4 Writing the Old Negro
chapter abstract

This chapter explores the literary status of the Uncle Tom character after Reconstruction, as writers from a variety of political perspectives emulated Stowe's methods of characterization. While conservative white writers such as Joel Chandler Harris and Thomas Nelson Page rewrote Stowe's character as part of an increasingly glorified cultural mythology of the Old South, black writers including Charles Chesnutt and Mary Church Terrell saw Uncle Tom as a potential model of politically effective, emotionally powerful characterization that could be applied to representations of modern black life. This chapter also examines James Weldon Johnson's 1917 adaptation of Uncle Tom's Cabin as a defiant cry against the racial violence of the Jim Crow era, one that represents Uncle Tom as a testament to black resilience and strength.

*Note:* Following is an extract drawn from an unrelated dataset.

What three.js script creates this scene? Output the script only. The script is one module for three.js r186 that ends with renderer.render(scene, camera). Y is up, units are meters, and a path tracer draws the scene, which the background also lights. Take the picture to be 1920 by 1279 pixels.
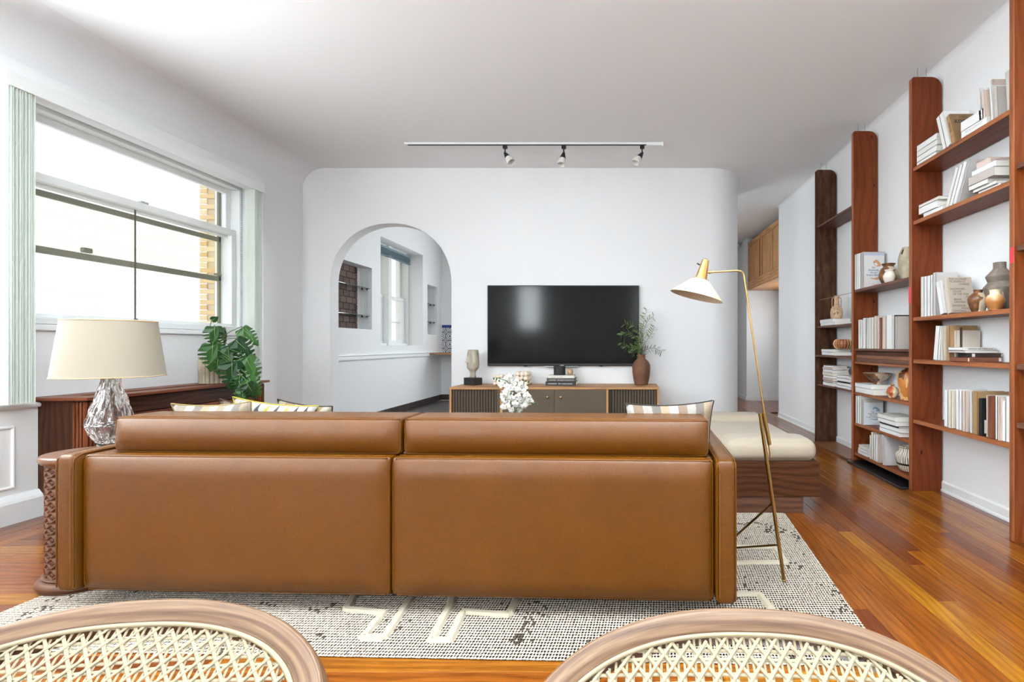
import * as THREE from 'three';
import { RoundedBoxGeometry } from 'three/addons/geometries/RoundedBoxGeometry.js';
import { mergeGeometries, mergeVertices, toCreasedNormals } from 'three/addons/utils/BufferGeometryUtils.js';
import { RectAreaLightUniformsLib } from 'three/addons/lights/RectAreaLightUniformsLib.js';

// ------------------------------------------------------------------ camera, sky, lights, exposure
const scene = new THREE.Scene();
// The photograph is a shifted-lens shot: its vanishing point lies at pixel (1166, 648) of 1920 x 1279, focal length 950 px.
const camera = new THREE.PerspectiveCamera((2 * Math.atan(648 / 950) * 180) / Math.PI, 2332 / 1296, 0.05, 120);
camera.position.set(0, 1, 0);
camera.setViewOffset(2332, 1296, 0, 0, 1920, 1279);
const renderer = new THREE.WebGLRenderer({ antialias: true });
renderer.toneMapping = THREE.LinearToneMapping;
renderer.toneMappingExposure = 1.9;
renderer.shadowMap.enabled = true;
scene.background = new THREE.Color(0.94, 0.99, 1.0);
scene.backgroundIntensity = 1.1;
RectAreaLightUniformsLib.init();
const ADDED_UPLIGHT = 290; // candela of the added fill uplighters, out of view below the frame
// area lights as window daylight; rear, nook and passage openings are out of view
function windowLight(name, w, h, at, to, power, color = 0xffffff) {
  const l = new THREE.RectAreaLight(color, power, w, h);
  l.name = name; l.position.set(...at); l.lookAt(...to); scene.add(l);
  return l;
}
windowLight('unseen_rear_window_light', 1.5, 1.2, [1.15, 1.95, 2.12], [1.15, 1.95, 0], 3, 0xebf4f8);  // out of view, placed to light the sofa back from the right
windowLight('unseen_slim_window_light', 0.5, 1.1, [-2.3, 2.0, 2.12], [-2.3, 2.0, 0], 22, 0xebf4f8);  // out of view, placed for the bright reflection in the television
windowLight('unseen_rear_left_window_light', 1.6, 1.3, [-3.47, 1.8, 0.9], [0, 1.8, 0.9], 3, 0xe9f3f8);  // out of view, placed to brighten the ceiling from the left
windowLight('left_window_daylight', 1.7, 1.25, [-3.47, 1.8, -1.8], [0, 1.8, -1.8], 7, 0xe9f3f8);
windowLight('unseen_far_window_light', 1.3, 1.3, [-0.95, 1.65, -9.22], [-0.95, 1.65, 0], 8, 0xebf4f8);  // unseen opening in the far wall, placed to light the nook
windowLight('unseen_passage_window_light', 1.0, 0.8, [2.84, 1.42, -8.2], [0, 1.42, -8.2], 2.6, 0xf0f6f9);  // unseen opening round the corner, placed to light the passage

// ------------------------------------------------------------------ helpers
let seed = 7;
const rnd = () => { seed = (seed + 0x6d2b79f5) | 0; let t = Math.imul(seed ^ (seed >>> 15), 1 | seed); t = (t + Math.imul(t ^ (t >>> 7), 61 | t)) ^ t; return ((t ^ (t >>> 14)) >>> 0) / 4294967296; };
const rr = (a, b) => a + (b - a) * rnd();
const pick = (a) => a[Math.floor(rnd() * a.length)];
const { clamp, lerp, smoothstep } = THREE.MathUtils;
const V = (x, y, z) => new THREE.Vector3(x, y, z);
const PI = Math.PI;

function clean(g) {
  if (g.index) g = g.toNonIndexed();
  for (const k of Object.keys(g.attributes)) if (!['position', 'normal', 'uv'].includes(k)) g.deleteAttribute(k);
  if (!g.attributes.uv) g.setAttribute('uv', new THREE.BufferAttribute(new Float32Array(g.attributes.position.count * 2), 2));
  if (!g.attributes.normal) g.computeVertexNormals();
  g.clearGroups();
  return g;
}
const merged = (list) => (Array.isArray(list) ? (list.length === 1 ? list[0] : mergeGeometries(list.map(clean))) : list);
// texture coordinates in metres; the grain (texture u) runs along the named axis
function muv(g, grain = 'x', ou = 0, ov = 0) {
  g = clean(g);
  const p = g.attributes.position, n = g.attributes.normal, uv = g.attributes.uv, gi = 'xyz'.indexOf(grain), c = [0, 0, 0];
  for (let i = 0; i < p.count; i++) {
    const f = (i - (i % 3)); // one projection for each triangle
    let nx = 0, ny = 0, nz = 0;
    for (let k = 0; k < 3; k++) { nx += n.getX(f + k); ny += n.getY(f + k); nz += n.getZ(f + k); }
    const a = [Math.abs(nx), Math.abs(ny), Math.abs(nz)];
    const ax = a[0] >= a[1] && a[0] >= a[2] ? 0 : a[1] >= a[2] ? 1 : 2;
    c[0] = p.getX(i); c[1] = p.getY(i); c[2] = p.getZ(i);
    let u, v;
    if (ax === gi) { u = c[(gi + 1) % 3] * 0.25; v = c[(gi + 2) % 3]; }
    else { u = c[gi]; v = c[3 - gi - ax]; }
    uv.setXY(i, u + ou, v + ov);
  }
  return g;
}
// a box between two corners; d is the distance in front of the camera (z = -d)
function box(x0, x1, y0, y1, d0, d1, r = 0, seg = 1) {
  const w = Math.abs(x1 - x0), h = Math.abs(y1 - y0), t = Math.abs(d1 - d0);
  r = Math.min(r, w / 2.05, h / 2.05, t / 2.05);
  const g = r > 0 ? new RoundedBoxGeometry(w, h, t, seg, r) : new THREE.BoxGeometry(w, h, t);
  return clean(g.translate((x0 + x1) / 2, (y0 + y1) / 2, -(d0 + d1) / 2));
}
// a box about a local centre
const lbox = (w, h, t, x = 0, y = 0, z = 0, r = 0, seg = 1) => box(x - w / 2, x + w / 2, y - h / 2, y + h / 2, -z - t / 2, -z + t / 2, r, seg);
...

5 Uncle Toms and New Negroes
chapter abstract

This chapter argues that Uncle Tom's pejorative meaning developed in the mainstream black political discourse of the 1910s, alongside the shifting rhetoric of the New Negro. At the turn of the twentieth century, Booker T. Washington and other prominent black leaders promoted a doctrine of self-help and civilization, asserting that hard work and cultivation were the manliest and most effective means of advancement. Yet the rise of Jim Crow as well as major educational, political, and geographical shifts in black communities produced disagreements about leadership and protest strategies. As a younger generation of leaders embraced a more assertive definition of masculinity and described the Washingtonian New Negroes as Old Negroes whose Southern slave mentality was an active threat to the race's progress, Uncle Tom, the perpetual Old Negro, transformed from an unthreatening old slave to an old-fashioned leader who reproduced the dynamics of slavery.

6 Writing Off Uncle Tom
chapter abstract

This chapter documents the 1930s emergence of condemnations of "Uncle Tom types" in popular culture. Despite Alain Locke's optimistic declaration of the passing of Uncle Tom, critique of the Uncle Tom character type first cropped up in the tensions between older and younger Harlem Renaissance writers with competing visions for black literature. However, censure of this character did not develop until the 1930s, when, informed by research showing the social and psychological influence of the movies, black Americans protested the continued proliferation of the Uncle Tom type in American culture, and especially in Hollywood. This critique of "Uncle Tom roles" and the new group of black celebrities who accepted them ultimately made African Americans reject Uncle Tom's Cabin and its eponymous character.